Claw-beakers were made with the hollow 'claws' being applied to the body individually as hot blobs of glass, blown and immediately hooked downwards with the bottom tip reattached lower down the body before the next claw was formed. After all the claws had been applied, the vessel would have been attached to a pontil so that the rim could be fashioned.

Anglo-Saxon claw-beakers were the subject of an in-depth analysis by Vera Evison ('Anglo-Saxon Glass Claw-Beakers', Archaeologia CVII, 1982, pp. 43-76) following on from the first major study of Anglo-Saxon and early medieval glass by Donald Harden ('Glass Vessels in Britain and Ireland, A.D. 400-1000', in D.B. Harden (ed.), Dark Age Britain, Studies Presented to E.T. Leeds, London, 1956, pp. 132-67). This latter publication was expanded upon more recently in J. Price (ed.), Glass in Britain and Ireland AD 350-1100, British Museum Occasional Paper no. 127, London, 2000, which includes a further article by Evison on 'Glass Vessels in England AD 400-1100'.

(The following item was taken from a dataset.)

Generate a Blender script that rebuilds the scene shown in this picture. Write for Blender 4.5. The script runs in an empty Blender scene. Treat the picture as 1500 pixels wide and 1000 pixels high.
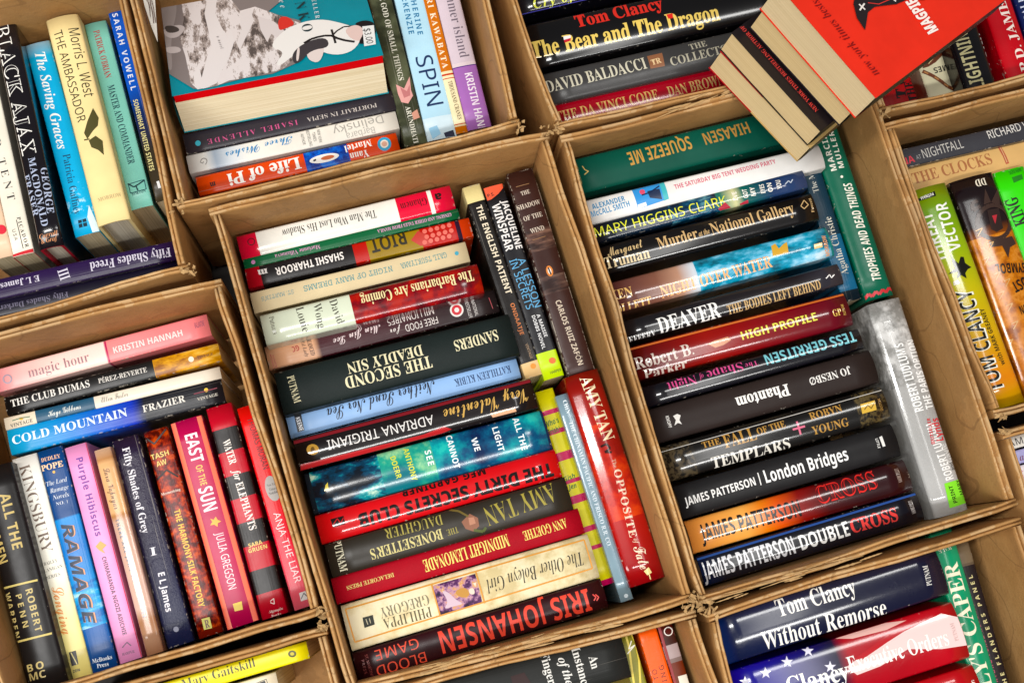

In her 1982 study Evison listed 55 Anglo-Saxon claw-beakers, which she divided into five main groups. This claw beaker belongs to her 'Claw-Beaker Type 3b', a shorter version of and contemporary with her Type 3a claw-beaker, but also with a more conical body. Based on the distribution of finds it is believed that they were most probably made in south eastern England in the later 6th or 7th century, rather than on the continent (Evison 2000, pp. 65, 75). Although this claw-beaker was not included in the 1982 numbered list (it had been compiled in the 1970s), it was mentioned as a recent find.